▶ **MATERIAL FOR THIS TASK**
····················

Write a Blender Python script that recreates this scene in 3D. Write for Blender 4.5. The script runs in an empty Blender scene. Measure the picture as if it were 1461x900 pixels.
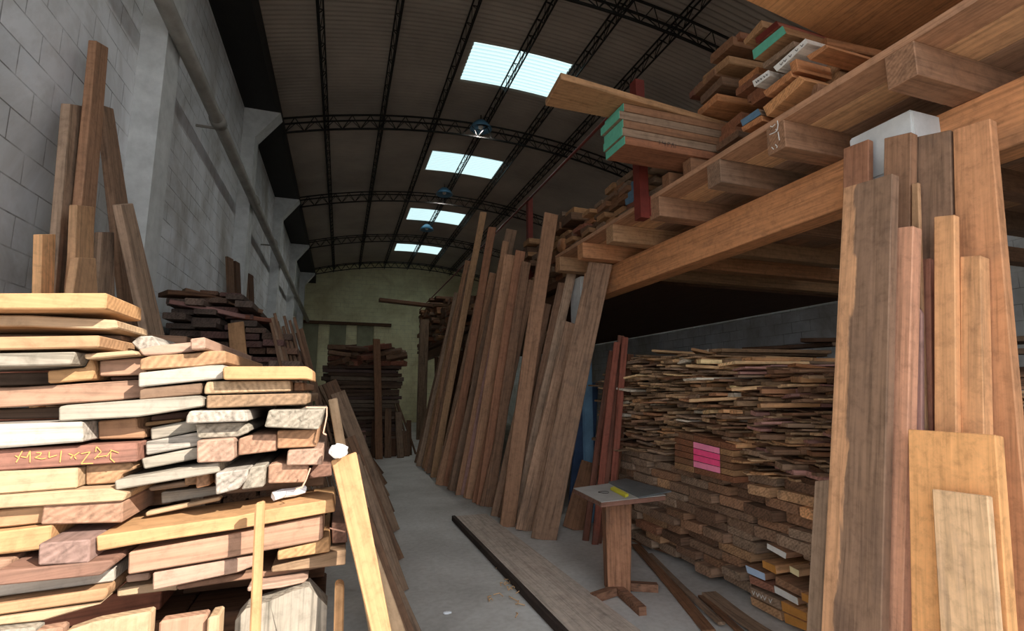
import bpy, bmesh, math, random
from mathutils import Vector, Matrix
rng = random.Random(11)
COL = bpy.context.scene.collection
V = Vector
# ------------------------------------------------------------------ camera
FPX = 716.0; PCX, PCY = 730.5, 450.0
TH = math.atan(107 / FPX); PS = math.atan(245 / math.hypot(FPX, 107))
EYE = V((0, 0, 1.6))
_F = V((math.sin(PS), math.cos(PS), 0)); _R = V((math.cos(PS), -math.sin(PS), 0)); _Z = V((0, 0, 1))
FW = _F * math.cos(TH) + _Z * math.sin(TH); UP = -_F * math.sin(TH) + _Z * math.cos(TH)
cam_d = bpy.data.cameras.new('camera'); cam = bpy.data.objects.new('camera', cam_d); COL.objects.link(cam)
cam_d.sensor_width = 36; cam_d.lens = FPX / 1461 * 36; cam_d.clip_start = 0.05
cam.matrix_world = Matrix.Translation(EYE) @ Matrix((_R, UP, -FW)).transposed().to_4x4()
bpy.context.scene.camera = cam

def ray(px, py): return _R * ((px - PCX) / FPX) + UP * (-(py - PCY) / FPX) + FW
def on_plane(p, o, n):                       # where the sight line of a measured point meets a real surface
    d = ray(*p); return EYE + d * ((o - EYE).dot(n) / d.dot(n))
def on_x(p, x): return on_plane(p, V((x, 0, 0)), V((1, 0, 0)))
def on_y(p, y): return on_plane(p, V((0, y, 0)), V((0, 1, 0)))
def on_z(p, z): return on_plane(p, V((0, 0, z)), V((0, 0, 1)))
def proj(q):
    q = q - EYE; w = q.dot(FW); return PCX + FPX * q.dot(_R) / w, PCY - FPX * q.dot(UP) / w

# ------------------------------------------------------------------ colours
def lin(c):
    return tuple(((v / 255) / 12.92 if v <= 10 else (((v / 255) + .055) / 1.055) ** 2.4) for v in c)
PAL = {'pale yellow': (224, 160, 98), 'cream': (214, 174, 130), 'honey coloured': (202, 146, 98), 'orange': (184, 126, 84),
       'salmon': (190, 136, 106), 'pinkish': (200, 154, 130), 'reddish brown': (138, 88, 70), 'red': (156, 90, 72),
       'mid brown': (134, 96, 70), 'dark brown': (98, 70, 52), 'weathered grey': (172, 162, 146), 'whitish': (206, 196, 184),
       'dull brown': (118, 90, 70), 'tan': (164, 124, 88), 'purplish brown': (150, 112, 104), 'grey brown': (136, 112, 92),
       'rust brown': (140, 92, 66)}
ORD = ('first second third fourth fifth sixth seventh eighth ninth tenth eleventh twelfth thirteenth fourteenth fifteenth '
       'sixteenth seventeenth eighteenth nineteenth twentieth').split() + ['twenty-' + w for w in 'first second third fourth fifth sixth seventh eighth ninth'.split()] + ['thirtieth'] + ['thirty-' + w for w in 'first second third fourth fifth sixth seventh eighth ninth'.split()] + ['fortieth']

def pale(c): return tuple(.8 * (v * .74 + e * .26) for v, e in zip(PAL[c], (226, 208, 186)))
def dusty(c, k=1.2): return tuple(min(240, k * (v * .8 + e * .2)) for v, e in zip(PAL[c] if isinstance(c, str) else c, (130, 118, 108)))
# ------------------------------------------------------------------ materials
def new_mat(name):
    m = bpy.data.materials.new(name); m.use_nodes = True; nt = m.node_tree
    b = nt.nodes['Principled BSDF']; b.inputs['Specular IOR Level'].default_value = 0.25
    return m, nt, b
def N(nt, t, **k):
    n = nt.nodes.new(t)
    for a, v in k.items():
        if a in n.inputs: n.inputs[a].default_value = v
        else: setattr(n, a, v)
    return n
def ramp(nt, fac, stops):
    r = nt.nodes.new('ShaderNodeValToRGB'); e = r.color_ramp.elements
    while len(e) < len(stops): e.new(.5)
    for i, (p, c) in enumerate(stops):
        e[i].position = p; e[i].color = (*c, 1) if len(c) == 3 else c
    nt.links.new(fac, r.inputs[0]); return r.outputs[0]
def mix(nt, mode, fac, a, b):
    m = nt.nodes.new('ShaderNodeMix'); m.data_type = 'RGBA'; m.blend_type = mode
    for s, v in ((m.inputs[0], fac), (m.inputs[6], a), (m.inputs[7], b)):
        if hasattr(v, 'links'): nt.links.new(v, s)
        elif isinstance(v, (tuple, list)): s.default_value = (*v, 1) if len(v) == 3 else v
        else: s.default_value = v
    return m.outputs[2]

def wood_mat(name, contrast=.5, dirt=.35, dirt_col=(92, 78, 66), sap=None, rough=.75, bump=.25, knots=.0, heap=False):
    """sawn timber; grain runs along local X, rings show on the sawn ends; the timber's own colour is the object colour"""
    m, nt, b = new_mat(name); L = nt.links
    tc = N(nt, 'ShaderNodeTexCoord'); oi = N(nt, 'ShaderNodeObjectInfo')
    off = N(nt, 'ShaderNodeVectorMath', operation='SCALE'); off.inputs[0].default_value = (37, 53, 71)
    L.new(oi.outputs['Random'], off.inputs['Scale'])
    add = N(nt, 'ShaderNodeVectorMath', operation='ADD'); L.new(tc.outputs['Object'], add.inputs[0]); L.new(off.outputs[0], add.inputs[1])
    mp = N(nt, 'ShaderNodeMapping'); mp.inputs['Scale'].default_value = (.8, 22, 22); L.new(add.outputs[0], mp.inputs[0])
    n1 = N(nt, 'ShaderNodeTexNoise', Scale=2.2, Detail=7.0, Roughness=.62, Distortion=.5); L.new(mp.outputs[0], n1.inputs['Vector'])
    mp2 = N(nt, 'ShaderNodeMapping'); mp2.inputs['Scale'].default_value = (1.6, 5, 5); L.new(add.outputs[0], mp2.inputs[0])
    n2 = N(nt, 'ShaderNodeTexNoise', Scale=1.5, Detail=4.0, Roughness=.6, Distortion=.8); L.new(mp2.outputs[0], n2.inputs['Vector'])
    lo, hi = 1 - contrast, 1 + contrast * .35
    g = ramp(nt, n1.outputs[0], [(.3, (lo, lo, lo * .97)), (.5, (.95, .94, .92)), (.72, (hi, hi, hi))])
    n4 = N(nt, 'ShaderNodeTexNoise', Scale=17.0, Detail=6.0, Roughness=.7, Distortion=.3); L.new(add.outputs[0], n4.inputs['Vector'])
    g = mix(nt, 'MULTIPLY', 1.0, g, ramp(nt, n4.outputs[0], [(.32, (.74, .73, .72)), (.5, (.97, .97, .97)), (.7, (1.08, 1.07, 1.05))]))
    own = oi.outputs['Color']
    if heap:
        ge = N(nt, 'ShaderNodeNewGeometry')
        own = mix(nt, 'MULTIPLY', 1.0, own, ramp(nt, ge.outputs['Random Per Island'], [(0, (.4, .36, .33)), (.35, (.75, .68, .6)), (.7, (1.1, 1.02, .92)), (1, (1.9, 1.75, 1.5))]))
    base = mix(nt, 'MULTIPLY', 1.0, own, g)
    # ends: rings and checks
    nm = N(nt, 'ShaderNodeSeparateXYZ'); L.new(tc.outputs['Normal'], nm.inputs[0])
    ab = N(nt, 'ShaderNodeMath', operation='ABSOLUTE'); L.new(nm.outputs[0], ab.inputs[0])
    gt = N(nt, 'ShaderNodeMath', operation='GREATER_THAN'); L.new(ab.outputs[0], gt.inputs[0]); gt.inputs[1].default_value = .72
    mp3 = N(nt, 'ShaderNodeMapping'); mp3.inputs['Scale'].default_value = (0, 1, 1); L.new(add.outputs[0], mp3.inputs[0])
    wv = N(nt, 'ShaderNodeTexWave', Scale=16.0, Distortion=5.0, Detail=3.0, wave_type='RINGS', rings_direction='X'); wv.inputs['Detail Scale'].default_value = 1.2
    L.new(mp3.outputs[0], wv.inputs['Vector'])
    ring = ramp(nt, wv.outputs[1], [(0, (.8, .78, .76)), (1, (1.04, 1.03, 1.02))])
    endc = mix(nt, 'MULTIPLY', 1.0, base, ring)
    base = mix(nt, 'MIX', gt.outputs[0], base, endc)
    if sap:
        sx = N(nt, 'ShaderNodeSeparateXYZ'); L.new(tc.outputs['Generated'], sx.inputs[0])
        ma = N(nt, 'ShaderNodeMath', operation='MULTIPLY_ADD'); L.new(n2.outputs[0], ma.inputs[0]); ma.inputs[1].default_value = .45; iv = N(nt, 'ShaderNodeMath', operation='SUBTRACT'); iv.inputs[0].default_value = 1.0; L.new(sx.outputs[1], iv.inputs[1]); L.new(iv.outputs[0], ma.inputs[2])
        sf = ramp(nt, ma.outputs[0], [(sap[1] - .02, (1, 1, 1)), (sap[1] + .02, (0, 0, 0))])
        sc = mix(nt, 'MULTIPLY', 1.0, lin(sap[0]), g)
        base = mix(nt, 'MIX', sf, base, sc)
    df = ramp(nt, n2.outputs[0], [(.52, (0, 0, 0)), (.78, (dirt, dirt, dirt))])
    base = mix(nt, 'MIX', df, base, lin(dirt_col))
    if knots:
        mk = N(nt, 'ShaderNodeMapping'); mk.inputs['Scale'].default_value = (3, 7, 7); L.new(add.outputs[0], mk.inputs[0])
        vo = N(nt, 'ShaderNodeTexVoronoi', Scale=1.0); L.new(mk.outputs[0], vo.inputs['Vector'])
        kf = ramp(nt, vo.outputs['Distance'], [(.05, (knots,) * 3), (.13, (0, 0, 0))])
        base = mix(nt, 'MIX', kf, base, lin((84, 52, 34)))
    L.new(base, b.inputs['Base Color']); b.inputs['Roughness'].default_value = rough
    bp = N(nt, 'ShaderNodeBump', Strength=bump, Distance=.005); L.new(n1.outputs[0], bp.inputs['Height']); L.new(bp.outputs[0], b.inputs['Normal'])
    return m
WOOD = wood_mat('sawn_timber', .42, .35)
CLEAN = wood_mat('fresh_timber', .26, .1, (176, 128, 92), knots=.4)
OLD = wood_mat('weathered_timber', .6, .6, (84, 74, 66), rough=.85, bump=.4)
SAPD = wood_mat('two_tone_plank', .45, .45, (70, 58, 56), sap=((208, 158, 118), .5))
HEAP = wood_mat('heaped_thin_timber', .55, .5, (84, 74, 66), rough=.85, bump=.4, heap=True)
STAIN = wood_mat('stained_plank', .4, .6, (150, 128, 116), rough=.8)

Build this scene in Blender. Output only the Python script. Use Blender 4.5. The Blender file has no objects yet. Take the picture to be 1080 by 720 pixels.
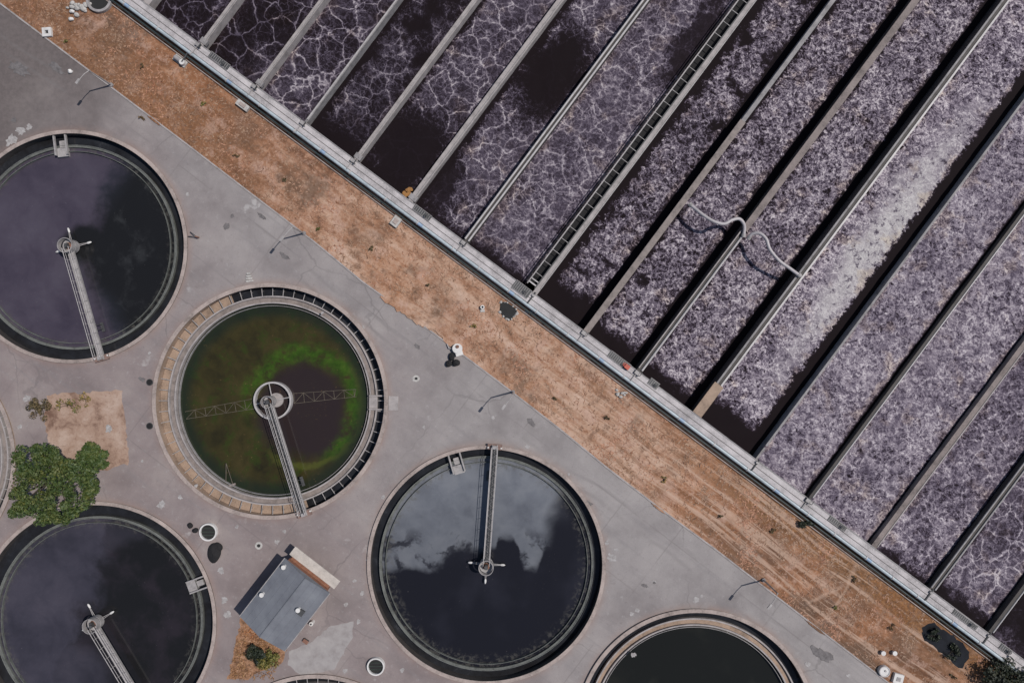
import bpy, math, random
from mathutils import Vector, Matrix
random.seed(7)
R = math.radians
sc = bpy.context.scene
COL = sc.collection
H = 100.0                      # height of the drone above the yard
S = 150.0 / 1080.0             # metres per photo pixel on the ground
TAU = math.tau

def P(px, py, z=0.0):
    k = S * (H - z) / H
    return Vector(((px - 540) * k, -(py - 360) * k, z))

# ------------------------------------------------------------------ objects
def tag(o, label=None, cat=None, group=None, kind=None):
    if label: o['label'] = label
    if cat: o['category'] = cat
    if group: o['group'] = group
    if kind: o['kind'] = kind
    return o

def empty(name, loc, rz=0.0):
    o = bpy.data.objects.new(name, None)
    COL.objects.link(o)
    o.location = loc
    o.rotation_euler = (0, 0, rz)
    o.empty_display_size = 0.5
    return o

class MB:
    def __init__(s):
        s.v = []; s.f = []
    def add(s, vs, fs):
        n = len(s.v)
        s.v += [tuple(v) for v in vs]
        s.f += [tuple(i + n for i in f) for f in fs]
        return s
    def box(s, x0, x1, y0, y1, z0, z1):
        vs = [(x0,y0,z0),(x1,y0,z0),(x1,y1,z0),(x0,y1,z0),(x0,y0,z1),(x1,y0,z1),(x1,y1,z1),(x0,y1,z1)]
        return s.add(vs, [(0,3,2,1),(4,5,6,7),(0,1,5,4),(1,2,6,5),(2,3,7,6),(3,0,4,7)])
    def prism(s, poly, z0, z1):
        n = len(poly)
        vs = [(p[0],p[1],z0) for p in poly] + [(p[0],p[1],z1) for p in poly]
        fs = [tuple(range(n-1,-1,-1)), tuple(range(n,2*n))]
        for i in range(n):
            j = (i+1) % n
            fs.append((i,j,n+j,n+i))
        return s.add(vs, fs)
    def tube(s, pts, r, n=8, cap=True, r2=None):
        pts = [Vector(p) for p in pts]
        vs = []; m = len(pts)
        for i, p in enumerate(pts):
            a = pts[max(i-1,0)]; b = pts[min(i+1,m-1)]
            t = (b-a).normalized()
            u = t.cross(Vector((0,0,1)))
            if u.length < 1e-3: u = t.cross(Vector((0,1,0)))
            u.normalize(); w = u.cross(t)
            rr = r if r2 is None else r + (r2-r)*i/max(m-1,1)
            for k in range(n):
                an = TAU*k/n
                vs.append(p + u*math.cos(an)*rr + w*math.sin(an)*rr)
        fs = []
        for i in range(m-1):
            for k in range(n):
                fs.append((i*n+k, i*n+(k+1)%n, (i+1)*n+(k+1)%n, (i+1)*n+k))
        if cap:
            fs.append(tuple(range(n-1,-1,-1))); fs.append(tuple(range((m-1)*n, m*n)))
        return s.add(vs, fs)
    def ring(s, r0, r1, z0, z1, n=128, a0=0.0, a1=TAU, cx=0, cy=0):
        full = abs(a1-a0-TAU) < 1e-6
        m = n if full else n+1
        vs = []
        for i in range(m):
            a = a0 + (a1-a0)*i/n
            c, q = math.cos(a), math.sin(a)
            for (r,z) in ((r0,z0),(r1,z0),(r1,z1),(r0,z1)):
                vs.append((cx+c*r, cy+q*r, z))
        fs = []
        for i in range(n):
            j = (i+1) % m
            for k in range(4):
                l = (k+1) % 4
                fs.append((i*4+k, j*4+k, j*4+l, i*4+l))
        if not full:
            fs.append((0,1,2,3)); fs.append(((m-1)*4+3,(m-1)*4+2,(m-1)*4+1,(m-1)*4))
        return s.add(vs, fs)
    def disc(s, r, z, n=128, rings=1, cx=0, cy=0):
        vs = [(cx+math.cos(TAU*i/n)*r, cy+math.sin(TAU*i/n)*r, z) for i in range(n)]
        return s.add(vs, [tuple(range(n))])
    def cyl(s, x, y, r, z0, z1, n=24):
        vs = [(x+math.cos(TAU*i/n)*r, y+math.sin(TAU*i/n)*r, z0) for i in range(n)]
        vs += [(a,b,z1) for a,b,_ in vs]
        fs = [tuple(range(n-1,-1,-1)), tuple(range(n,2*n))] + [(i,(i+1)%n,n+(i+1)%n,n+i) for i in range(n)]
        return s.add(vs, fs)
    def blob(s, c, rx, ry, rz, seed=0, nu=14, nv=8, amp=.25):
        rnd = random.Random(seed)
        ph = [rnd.uniform(0,TAU) for _ in range(6)]
        vs = []
        for j in range(nv+1):
            t = math.pi*j/nv
            for i in range(nu):
                a = TAU*i/nu
                k = 1 + amp*(math.sin(2*a+ph[0])*.5 + math.sin(3*a+ph[1]+t*2)*.4 + math.sin(5*a+ph[2]-t*3)*.25)
                vs.append((c[0]+rx*k*math.sin(t)*math.cos(a), c[1]+ry*k*math.sin(t)*math.sin(a), c[2]+rz*math.cos(t)*(1+.12*math.sin(a*2+ph[3]))))
        fs = []
        for j in range(nv):
            for i in range(nu):
                fs.append((j*nu+i, (j+1)*nu+i, (j+1)*nu+(i+1)%nu, j*nu+(i+1)%nu))
        return s.add(vs, fs)
    def build(s, name, mat, parent=None, smooth=False):
        me = bpy.data.meshes.new(name)
        me.from_pydata(s.v, [], s.f)
        me.update()
        if smooth:
            for p in me.polygons: p.use_smooth = True
        o = bpy.data.objects.new(name, me)
        COL.objects.link(o)
        if mat: me.materials.append(mat)
        if parent: o.parent = parent
        return o

def fill_mesh(name, outer, holes, z, mat):
    cu = bpy.data.curves.new(name, 'CURVE'); cu.dimensions = '2D'; cu.fill_mode = 'BOTH'
    for poly in [outer] + holes:
        sp = cu.splines.new('POLY'); sp.points.add(len(poly)-1)
        for i, p in enumerate(poly): sp.points[i].co = (p[0], p[1], 0, 1)
        sp.use_cyclic_u = True
    tmp = bpy.data.objects.new('tmp_fill', cu); COL.objects.link(tmp)
    dg = bpy.context.evaluated_depsgraph_get()
    me = bpy.data.meshes.new_from_object(tmp.evaluated_get(dg))
    bpy.data.objects.remove(tmp); bpy.data.curves.remove(cu)
    me.name = name
    for v in me.vertices: v.co.z = z
    if me.polygons and me.polygons[0].normal.z < 0: me.flip_normals()
    me.materials.clear(); me.materials.append(mat)
    o = bpy.data.objects.new(name, me); COL.objects.link(o)
    return o

def copy_tree(o, parent=None):
    c = o.copy(); COL.objects.link(c)
    if parent: c.parent = parent
    for ch in list(o.children): copy_tree(ch, c)
    return c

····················

▶ **GIVEN PROBLEM**
For the material above, give again only the lines starting at the line that contains "Build this scene" and ending at the line that contains "TAU = math.tau". Pictures do not belong in the copy.

▶ **ANSWER BELOW**
Build this scene in Blender. Output only the Python script. Use Blender 4.5. The Blender file has no objects yet. Take the picture to be 1080 by 720 pixels.
import bpy, math, random
from mathutils import Vector, Matrix
random.seed(7)
R = math.radians
sc = bpy.context.scene
COL = sc.collection
H = 100.0                      # height of the drone above the yard
S = 150.0 / 1080.0             # metres per photo pixel on the ground
TAU = math.tau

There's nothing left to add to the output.